Check yourself: Is there a recurring forum where your exceptions are reviewed and acted on by a named owner — or do they only get attention when something has already broken?
Food for Thought
If you measured it honestly, what share of your operational volume currently runs outside the standard process — and would that number surprise your leadership team?
How much of your exception handling depends on specific individuals, and what happens to those cases when those people are unavailable?
When was the last time a recurring exception was deliberately promoted into a standard path — and if it has never happened, where are those variants accumulating instead?
Are your exceptions captured as data you can analyze, or as favors you can only remember?
Which of your current "exceptions" exist because they are genuinely necessary, and which exist simply because no one ever decided to stop them?
Conclusion: A Process That Bends Without Breaking
Exceptions are not a sign that your process is broken. They are a sign that your process is meeting the real world, which is messier than any standard can fully anticipate. The organizations that handle this well are not the ones with the fewest exceptions — they are the ones whose exceptions are visible, captured, and routed through a deliberate path, so that each one either improves the process or is consciously contained. The organizations that handle it badly are the ones where exceptions are handled brilliantly in private and never recorded, until the process exists only in a few people's heads.
The shift is from suppressing exceptions to managing them. Give them a front door, capture them as data, decide deliberately what each one deserves, and review them on a cadence with someone accountable. Do that, and exceptions become the mechanism by which your process keeps improving — bending under real-world pressure without breaking.
FAQ
What is exception management in a business process?
Exception management is how an organization handles the cases that do not fit its standard process — non-standard orders, special terms, unusual approvals. Good exception management gives those cases a defined path, captures them as data, and decides deliberately whether to standardize, govern, or eliminate each recurring type, instead of leaving them to improvised workarounds.
Why do process exceptions become a problem over time?

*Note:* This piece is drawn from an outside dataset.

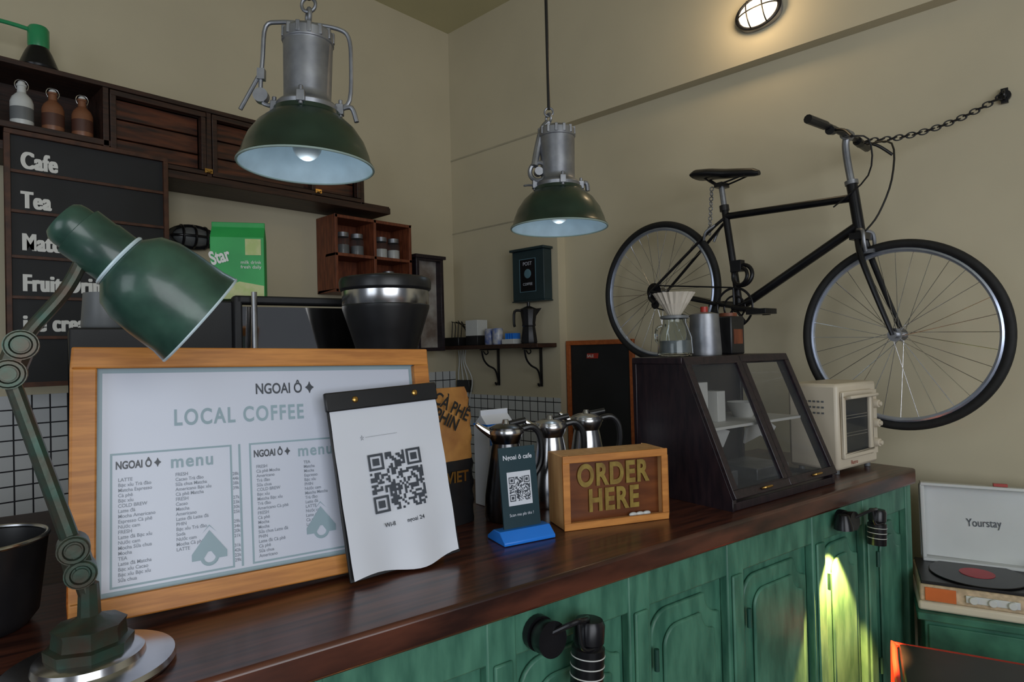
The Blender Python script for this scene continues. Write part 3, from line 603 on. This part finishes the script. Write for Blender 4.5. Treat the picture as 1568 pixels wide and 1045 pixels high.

They become a problem when they are handled but never recorded. Each one works in isolation, but collectively they accumulate as invisible "special arrangements" that live in individuals' heads. The process slowly turns into a maze only a few people can navigate, knowledge becomes a single point of failure, and no one can measure how much non-standard volume the organization is actually carrying.
How is a true exception different from a process variant?
A true exception is rare and unpredictable and should be handled by judgement and logged. A variant is a situation that recurs often enough that it deserves to be designed into the process as a defined path. Most "exceptions" are actually unmodeled variants — the key first step is measuring which is which.
How does process mining help with exceptions?
Process mining analyses the recorded process data to surface deviation patterns no one could track from memory: which steps generate the most exceptions, which customers or products drive them, and how long they take to resolve. This turns exceptions from anecdotes into a ranked, costed list that tells you exactly which variants to standardize and which to stop.
How do you reduce exceptions without making the process rigid?
You do not reduce them by writing a stricter standard. You give exceptions an explicit front door so they are handled and recorded, then review them on a cadence and deliberately fold recurring ones into the process as defined paths. The standard stays lean, the legitimate variation gets designed in, and only the genuinely rare cases remain as governed exceptions.